Foto rapor sekolah dan status tentang nilai rapor muncul di timeline facebook saya. Dibarengi dengan pertanyaan; ranking berapa si anak? Wali kelas si anak tidak menuliskan ranking, membuat bingung (mungkin penasaran). Di lain saat, ada teman yang mengunggah foto anaknya lalu menulis syukur (dan juga bangga) si anak ranking dua. Saat saya bagikan rapor beberapa hari yang lalu, pertanyaan "ranking berapa anak saya, pak?" juga keluar dari wali murid. Itu karena kolom ranking di rapor tak berisi; kecuali untuk tiga besar.
Ranking. Sepertinya, pemikiran melihat hasil proses belajar itu berdasarkan ranking. Ranking 1 berarti seorang siswa berproses di sekolah dengan sangat hebat. Ranking di bawah artinya si anak malas dan tidak pandai. Ini menjadikan ranking sebagai penentu pintar tidaknya si anak atau rajin malasnya si anak.
Padahal ada pula anak dengan ranking 1, namun secara hakikat; proses belajar yang telah dilalui tak ada perubahan atau bahkan turun dari semester sebelumnya. Ini bisa terjadi akibat nilai teman-temannya rendah semua. Sehingga, meski nilai rata-rata si anak turun; dia tetap yang paling tinggi di banding teman sekelasnya. Bila fokus pada ranking, maka kasus menurunnya nilai si anak akan hilang tak berbekas.
Oleh sebab itu, rapor sejatinya adalah bentuk laporan proses belajar peserta didik. Dia adalah buku rekap bagaimana siswanya bersekolah. Hal tersebut disebabkan karena nilai rapor merupakan perpaduan dari, setidaknya, tiga penilaian. Ada nilai harian, nilai sikap, dan nilai ujian. Dan masing-masing nilai itu punya sub-nilai. Nilai harian terdiri dari tugas-tugas sekolah, latihan, PR, dan ujian ulangan. Sedangkan nilai sikap bisa dilihat dari absensi anak dan kelakuannya di sekolah. Sedangkan nilai ujian didapatkan dari hasil ujian tengah semester dan akhir semester.
Kurikulum KTSP yang dipakai banyak sekolah saat ini tidak memasukan nilai sikap pada salah satu item di rapor sekolah. Makanya, nilai sikap digabungkan kedalam nilai harian; dan tetap disebut nilai harian. Ini menjadikan pengolahan nilai terdiri dari akumulasi nilai harian dan nilai ujian semester. Secara tematis ditulis: NR=NH+NS.
Namun, ada juga pemakaian metoda pembobotan dalam menentukan NR. Contohnya, untuk mendapatkan NR, saya mengambil 80% nilai harian dan 20% nilai ujian semester; atau NR=(80%xNH)+(20%xNS).

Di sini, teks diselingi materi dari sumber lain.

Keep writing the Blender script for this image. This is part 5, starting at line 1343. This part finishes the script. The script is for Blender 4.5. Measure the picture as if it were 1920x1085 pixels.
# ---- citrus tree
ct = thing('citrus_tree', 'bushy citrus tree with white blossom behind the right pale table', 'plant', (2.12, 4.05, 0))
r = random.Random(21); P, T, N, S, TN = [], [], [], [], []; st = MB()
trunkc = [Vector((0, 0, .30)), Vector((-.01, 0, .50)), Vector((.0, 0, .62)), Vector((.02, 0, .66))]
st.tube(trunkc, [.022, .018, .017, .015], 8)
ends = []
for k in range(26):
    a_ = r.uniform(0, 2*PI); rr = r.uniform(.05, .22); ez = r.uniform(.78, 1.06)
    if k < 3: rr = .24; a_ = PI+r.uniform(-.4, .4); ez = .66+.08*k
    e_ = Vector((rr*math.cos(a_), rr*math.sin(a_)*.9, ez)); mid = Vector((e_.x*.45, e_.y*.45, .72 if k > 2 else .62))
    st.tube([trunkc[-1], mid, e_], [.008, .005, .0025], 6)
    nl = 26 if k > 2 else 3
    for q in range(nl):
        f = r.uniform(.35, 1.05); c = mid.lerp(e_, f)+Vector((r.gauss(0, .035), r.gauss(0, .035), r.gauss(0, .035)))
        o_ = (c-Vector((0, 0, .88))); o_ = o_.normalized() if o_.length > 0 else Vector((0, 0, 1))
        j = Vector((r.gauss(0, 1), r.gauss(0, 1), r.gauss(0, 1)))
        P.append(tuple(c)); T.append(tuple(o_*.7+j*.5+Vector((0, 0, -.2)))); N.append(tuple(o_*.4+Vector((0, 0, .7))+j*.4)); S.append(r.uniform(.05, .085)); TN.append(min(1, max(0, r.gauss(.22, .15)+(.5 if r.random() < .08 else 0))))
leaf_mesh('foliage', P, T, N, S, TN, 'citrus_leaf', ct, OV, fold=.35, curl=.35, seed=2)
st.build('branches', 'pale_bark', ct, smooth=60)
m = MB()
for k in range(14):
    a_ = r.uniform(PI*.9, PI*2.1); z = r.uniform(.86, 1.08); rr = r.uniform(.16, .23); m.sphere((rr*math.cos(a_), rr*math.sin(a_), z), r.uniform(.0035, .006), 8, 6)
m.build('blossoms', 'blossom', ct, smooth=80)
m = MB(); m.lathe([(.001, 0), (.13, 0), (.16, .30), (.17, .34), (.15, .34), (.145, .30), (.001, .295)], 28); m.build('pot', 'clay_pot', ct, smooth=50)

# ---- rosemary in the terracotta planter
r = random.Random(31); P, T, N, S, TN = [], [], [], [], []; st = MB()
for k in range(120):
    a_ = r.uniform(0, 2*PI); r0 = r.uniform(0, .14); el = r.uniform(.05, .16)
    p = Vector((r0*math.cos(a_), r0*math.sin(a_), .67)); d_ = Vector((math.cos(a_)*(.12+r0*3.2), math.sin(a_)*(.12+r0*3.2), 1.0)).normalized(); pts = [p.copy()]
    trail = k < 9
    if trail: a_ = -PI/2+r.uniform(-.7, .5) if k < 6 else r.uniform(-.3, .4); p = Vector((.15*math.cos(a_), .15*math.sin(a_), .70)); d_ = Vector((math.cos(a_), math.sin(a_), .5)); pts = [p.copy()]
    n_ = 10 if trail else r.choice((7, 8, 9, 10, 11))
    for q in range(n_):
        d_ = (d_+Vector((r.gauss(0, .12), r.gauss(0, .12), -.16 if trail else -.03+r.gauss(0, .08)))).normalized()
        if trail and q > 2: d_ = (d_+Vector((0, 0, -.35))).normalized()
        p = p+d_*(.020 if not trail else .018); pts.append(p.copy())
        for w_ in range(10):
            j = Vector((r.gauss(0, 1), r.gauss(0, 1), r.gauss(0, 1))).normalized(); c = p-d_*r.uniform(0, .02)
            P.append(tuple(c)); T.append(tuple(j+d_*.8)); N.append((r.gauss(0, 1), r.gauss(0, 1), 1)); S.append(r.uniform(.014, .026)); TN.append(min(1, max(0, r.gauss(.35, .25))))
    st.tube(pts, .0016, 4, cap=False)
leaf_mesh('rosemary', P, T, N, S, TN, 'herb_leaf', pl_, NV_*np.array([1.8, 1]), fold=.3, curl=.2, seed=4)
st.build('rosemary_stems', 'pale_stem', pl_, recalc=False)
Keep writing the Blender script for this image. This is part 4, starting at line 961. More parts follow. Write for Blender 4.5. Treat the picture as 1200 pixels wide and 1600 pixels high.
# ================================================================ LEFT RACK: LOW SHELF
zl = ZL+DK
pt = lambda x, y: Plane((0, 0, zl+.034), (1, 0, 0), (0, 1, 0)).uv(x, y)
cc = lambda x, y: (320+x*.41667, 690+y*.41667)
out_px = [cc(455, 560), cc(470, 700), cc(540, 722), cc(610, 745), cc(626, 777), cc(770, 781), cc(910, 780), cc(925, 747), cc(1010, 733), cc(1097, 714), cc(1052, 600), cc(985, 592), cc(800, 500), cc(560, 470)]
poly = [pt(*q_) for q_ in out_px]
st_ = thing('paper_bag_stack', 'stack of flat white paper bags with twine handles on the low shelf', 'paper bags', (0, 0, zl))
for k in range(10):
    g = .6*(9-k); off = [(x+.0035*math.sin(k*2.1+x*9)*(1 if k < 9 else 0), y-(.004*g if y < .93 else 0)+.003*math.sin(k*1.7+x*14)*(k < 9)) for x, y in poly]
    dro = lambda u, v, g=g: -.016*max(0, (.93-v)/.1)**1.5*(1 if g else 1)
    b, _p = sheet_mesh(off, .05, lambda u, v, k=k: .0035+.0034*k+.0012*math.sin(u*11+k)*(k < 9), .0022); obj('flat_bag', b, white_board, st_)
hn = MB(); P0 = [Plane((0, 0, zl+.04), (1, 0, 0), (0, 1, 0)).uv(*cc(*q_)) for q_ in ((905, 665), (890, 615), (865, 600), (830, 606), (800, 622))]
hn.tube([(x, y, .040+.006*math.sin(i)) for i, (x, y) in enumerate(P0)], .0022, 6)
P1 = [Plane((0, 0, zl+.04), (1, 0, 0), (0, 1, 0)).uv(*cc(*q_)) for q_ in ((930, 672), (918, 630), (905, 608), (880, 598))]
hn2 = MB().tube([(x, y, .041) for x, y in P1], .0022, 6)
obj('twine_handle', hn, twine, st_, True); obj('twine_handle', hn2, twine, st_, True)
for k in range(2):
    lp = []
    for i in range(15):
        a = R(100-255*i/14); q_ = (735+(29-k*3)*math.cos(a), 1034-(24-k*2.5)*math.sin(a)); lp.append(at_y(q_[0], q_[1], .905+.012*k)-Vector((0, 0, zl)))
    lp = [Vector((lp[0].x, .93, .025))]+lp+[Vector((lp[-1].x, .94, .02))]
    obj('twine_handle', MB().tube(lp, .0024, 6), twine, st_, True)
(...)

Metoda seperti ini dilakukan karena menimbang fokus penilaian di sekolah lebih berat ke proses bersekolah (belajar), bukan pada hasil ujian.
Dengan metoda pembobotan, rasa keadilan akan lebih tercipta. Ada anak yang secara kognitif lemah dalam matematika, tidak akan bisa dipaksa untuk bisa. Akan tetapi dia bisa dipaksa untuk rajin. Kerajinan itulah yang disebut belajar. Tuhan memberi kecerdasan berbeda untuk setiap anak; every children are special kata Amir Khan dalam filmnya Taare Zameen Par. Jadi tidak bisa seorang anak diminta untuk cerdas pada satu bidang; tetapi dia bisa diminta untuk rajin.
Kembali pada sebuah buku rapor, bagaimana cara membaca dan mengetahui seorang anak ada berusaha dan berproses di sekolah? Ya, tentunya dari nilai-nilai yang tertera pada tiap mata pelajaran di buku rapor itu sendiri; bukan pada kolom ranking saja. Dari kolom itu, bisa terlihat si anak ada "bersekolah" atau tidak. Dari nilai antar semester pun, bisa terlihat si anak ada mengalami perubahan cara belajar atau tidak.
Tiap mata pelajaran mempunyai kriteria ketuntasan minimum (KKM). Sewajarnya, seorang guru tidak akan memberikan nilai di bawah KKM bila siswanya rajin dan tak ada masalah. Minimal sebatas KKM bila si anak benar-benar tidak mampu dalam mata pelajaran tersebut. Itu nilai proses kerajinan. Bila si anak pandai, tentulah nilainya akan jauh di atas KKM.
Jadi apakah perlu lagi mencari tahu ranking? Ya tentu saja, sebagai bahan evaluasi dan motivasi; bukan sebagai bahan untuk menghakimi anak.